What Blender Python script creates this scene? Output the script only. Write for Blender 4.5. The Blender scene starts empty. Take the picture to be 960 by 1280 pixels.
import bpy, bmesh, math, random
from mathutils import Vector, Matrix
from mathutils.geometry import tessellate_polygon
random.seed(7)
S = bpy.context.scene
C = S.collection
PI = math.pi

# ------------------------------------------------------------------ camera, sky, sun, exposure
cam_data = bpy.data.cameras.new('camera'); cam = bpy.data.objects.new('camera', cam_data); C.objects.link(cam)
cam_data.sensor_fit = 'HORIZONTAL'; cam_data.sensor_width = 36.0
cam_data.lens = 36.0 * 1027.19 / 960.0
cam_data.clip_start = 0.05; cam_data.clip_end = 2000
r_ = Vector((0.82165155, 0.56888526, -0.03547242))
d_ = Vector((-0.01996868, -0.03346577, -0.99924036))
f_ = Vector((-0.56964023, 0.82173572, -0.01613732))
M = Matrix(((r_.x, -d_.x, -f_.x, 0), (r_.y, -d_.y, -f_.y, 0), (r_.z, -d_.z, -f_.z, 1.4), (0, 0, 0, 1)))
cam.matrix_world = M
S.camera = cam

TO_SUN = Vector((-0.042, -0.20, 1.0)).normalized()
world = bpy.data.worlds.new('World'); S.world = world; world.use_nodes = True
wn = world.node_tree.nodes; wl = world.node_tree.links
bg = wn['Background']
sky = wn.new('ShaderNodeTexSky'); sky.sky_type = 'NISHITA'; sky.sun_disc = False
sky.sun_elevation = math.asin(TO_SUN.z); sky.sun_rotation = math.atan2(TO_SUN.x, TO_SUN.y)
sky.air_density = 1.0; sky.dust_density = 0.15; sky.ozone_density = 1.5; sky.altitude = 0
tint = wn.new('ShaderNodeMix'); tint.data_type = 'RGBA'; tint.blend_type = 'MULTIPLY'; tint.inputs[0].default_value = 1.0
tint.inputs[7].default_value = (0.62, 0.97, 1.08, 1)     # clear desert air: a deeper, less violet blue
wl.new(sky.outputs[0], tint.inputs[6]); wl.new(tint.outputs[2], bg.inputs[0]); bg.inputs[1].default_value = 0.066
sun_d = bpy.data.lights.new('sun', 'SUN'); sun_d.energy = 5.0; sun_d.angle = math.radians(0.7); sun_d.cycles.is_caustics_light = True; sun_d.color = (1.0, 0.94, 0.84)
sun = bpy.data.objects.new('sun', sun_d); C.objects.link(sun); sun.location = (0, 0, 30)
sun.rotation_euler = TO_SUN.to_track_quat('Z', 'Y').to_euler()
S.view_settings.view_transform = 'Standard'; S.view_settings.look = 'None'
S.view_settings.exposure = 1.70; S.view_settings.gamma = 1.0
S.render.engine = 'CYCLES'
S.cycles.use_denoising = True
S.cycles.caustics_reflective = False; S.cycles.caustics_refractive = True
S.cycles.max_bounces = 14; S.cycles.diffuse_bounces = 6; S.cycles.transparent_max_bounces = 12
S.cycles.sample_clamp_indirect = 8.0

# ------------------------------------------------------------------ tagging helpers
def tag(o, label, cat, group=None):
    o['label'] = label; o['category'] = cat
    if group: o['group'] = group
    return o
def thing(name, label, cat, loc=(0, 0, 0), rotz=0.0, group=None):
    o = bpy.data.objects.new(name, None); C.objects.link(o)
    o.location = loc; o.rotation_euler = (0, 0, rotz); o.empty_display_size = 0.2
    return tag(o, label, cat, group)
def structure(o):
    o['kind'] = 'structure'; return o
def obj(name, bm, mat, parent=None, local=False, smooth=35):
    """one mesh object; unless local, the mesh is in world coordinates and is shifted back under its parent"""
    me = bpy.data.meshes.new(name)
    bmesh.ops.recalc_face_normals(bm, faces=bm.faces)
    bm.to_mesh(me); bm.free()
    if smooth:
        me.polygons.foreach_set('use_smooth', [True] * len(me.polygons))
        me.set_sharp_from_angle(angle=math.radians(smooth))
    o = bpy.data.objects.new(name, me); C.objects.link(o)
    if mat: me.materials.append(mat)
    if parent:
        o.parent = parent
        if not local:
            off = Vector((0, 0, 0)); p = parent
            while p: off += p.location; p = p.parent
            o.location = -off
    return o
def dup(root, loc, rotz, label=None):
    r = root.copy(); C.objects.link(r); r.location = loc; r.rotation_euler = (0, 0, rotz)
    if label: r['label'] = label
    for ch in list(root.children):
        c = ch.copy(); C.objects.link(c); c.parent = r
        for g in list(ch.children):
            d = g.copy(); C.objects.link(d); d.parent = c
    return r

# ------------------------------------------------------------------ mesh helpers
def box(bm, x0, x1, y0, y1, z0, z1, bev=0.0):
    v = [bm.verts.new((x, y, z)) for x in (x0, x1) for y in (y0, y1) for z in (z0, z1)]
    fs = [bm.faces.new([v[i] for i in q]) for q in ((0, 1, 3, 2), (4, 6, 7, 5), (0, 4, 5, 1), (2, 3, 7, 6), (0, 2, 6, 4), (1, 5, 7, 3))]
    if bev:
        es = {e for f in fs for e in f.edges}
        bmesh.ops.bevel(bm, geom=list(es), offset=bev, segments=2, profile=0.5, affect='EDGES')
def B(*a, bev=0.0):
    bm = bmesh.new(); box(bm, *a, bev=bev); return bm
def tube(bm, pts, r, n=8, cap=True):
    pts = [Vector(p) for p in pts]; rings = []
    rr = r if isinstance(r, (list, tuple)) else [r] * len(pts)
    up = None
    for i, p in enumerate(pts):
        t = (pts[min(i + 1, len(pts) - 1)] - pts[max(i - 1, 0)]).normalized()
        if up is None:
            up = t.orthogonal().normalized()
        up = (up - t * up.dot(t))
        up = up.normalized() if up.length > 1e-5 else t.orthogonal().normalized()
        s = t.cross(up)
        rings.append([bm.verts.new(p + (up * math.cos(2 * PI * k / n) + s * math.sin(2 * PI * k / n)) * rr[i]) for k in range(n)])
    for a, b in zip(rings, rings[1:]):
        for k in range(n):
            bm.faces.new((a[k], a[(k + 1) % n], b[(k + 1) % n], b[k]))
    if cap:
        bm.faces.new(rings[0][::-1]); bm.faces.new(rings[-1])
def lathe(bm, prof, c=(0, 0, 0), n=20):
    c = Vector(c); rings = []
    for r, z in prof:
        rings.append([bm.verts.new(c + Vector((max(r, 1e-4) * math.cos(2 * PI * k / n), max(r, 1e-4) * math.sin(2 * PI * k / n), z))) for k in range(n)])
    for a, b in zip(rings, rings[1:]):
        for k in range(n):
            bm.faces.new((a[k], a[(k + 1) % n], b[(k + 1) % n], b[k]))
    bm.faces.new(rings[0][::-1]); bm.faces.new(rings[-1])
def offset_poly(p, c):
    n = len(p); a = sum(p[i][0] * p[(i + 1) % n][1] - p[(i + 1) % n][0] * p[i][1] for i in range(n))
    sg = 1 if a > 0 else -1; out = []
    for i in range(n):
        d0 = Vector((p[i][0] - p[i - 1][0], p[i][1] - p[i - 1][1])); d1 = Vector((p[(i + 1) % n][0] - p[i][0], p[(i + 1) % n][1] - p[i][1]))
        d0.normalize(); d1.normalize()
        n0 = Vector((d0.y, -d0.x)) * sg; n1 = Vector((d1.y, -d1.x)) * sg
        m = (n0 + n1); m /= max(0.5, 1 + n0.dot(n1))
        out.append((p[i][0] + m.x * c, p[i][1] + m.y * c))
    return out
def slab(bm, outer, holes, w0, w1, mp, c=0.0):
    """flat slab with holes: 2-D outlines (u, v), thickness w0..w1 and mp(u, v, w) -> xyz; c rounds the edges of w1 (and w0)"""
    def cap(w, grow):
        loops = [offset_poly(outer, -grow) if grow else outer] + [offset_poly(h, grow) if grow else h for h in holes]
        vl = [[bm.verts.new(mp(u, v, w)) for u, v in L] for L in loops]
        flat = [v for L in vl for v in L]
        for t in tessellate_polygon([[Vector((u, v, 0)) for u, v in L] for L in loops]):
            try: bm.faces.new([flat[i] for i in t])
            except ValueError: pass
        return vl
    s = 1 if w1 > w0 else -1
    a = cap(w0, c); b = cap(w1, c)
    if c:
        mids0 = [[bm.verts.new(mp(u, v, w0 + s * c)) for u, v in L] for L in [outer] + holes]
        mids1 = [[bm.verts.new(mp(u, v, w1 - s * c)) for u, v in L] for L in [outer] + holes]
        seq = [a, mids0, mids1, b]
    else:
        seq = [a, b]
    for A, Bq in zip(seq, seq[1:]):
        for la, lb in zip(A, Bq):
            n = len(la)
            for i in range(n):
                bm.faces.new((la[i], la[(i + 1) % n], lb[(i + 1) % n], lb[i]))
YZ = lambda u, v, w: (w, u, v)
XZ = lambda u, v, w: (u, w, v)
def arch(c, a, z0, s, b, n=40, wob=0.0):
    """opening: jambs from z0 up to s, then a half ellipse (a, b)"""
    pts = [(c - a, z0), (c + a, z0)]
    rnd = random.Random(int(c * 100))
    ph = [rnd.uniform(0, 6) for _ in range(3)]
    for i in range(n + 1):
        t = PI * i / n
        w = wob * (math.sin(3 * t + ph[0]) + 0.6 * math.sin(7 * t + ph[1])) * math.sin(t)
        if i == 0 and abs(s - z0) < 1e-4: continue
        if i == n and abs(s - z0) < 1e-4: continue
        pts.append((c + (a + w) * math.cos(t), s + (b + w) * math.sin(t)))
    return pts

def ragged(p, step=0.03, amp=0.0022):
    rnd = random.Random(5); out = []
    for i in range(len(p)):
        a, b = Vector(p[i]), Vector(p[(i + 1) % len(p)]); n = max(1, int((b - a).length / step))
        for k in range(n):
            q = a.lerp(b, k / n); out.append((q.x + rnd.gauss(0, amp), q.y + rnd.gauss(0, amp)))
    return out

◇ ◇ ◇

* Instructions for the task *
Return exactly the lines that run from the top of the listing above to the line containing "PI = math.pi", please, keeping both end lines and leaving out everything else.

* The reply *
What Blender Python script creates this scene? Output the script only. Write for Blender 4.5. The Blender scene starts empty. Take the picture to be 960 by 1280 pixels.
import bpy, bmesh, math, random
from mathutils import Vector, Matrix
from mathutils.geometry import tessellate_polygon
random.seed(7)
S = bpy.context.scene
C = S.collection
PI = math.pi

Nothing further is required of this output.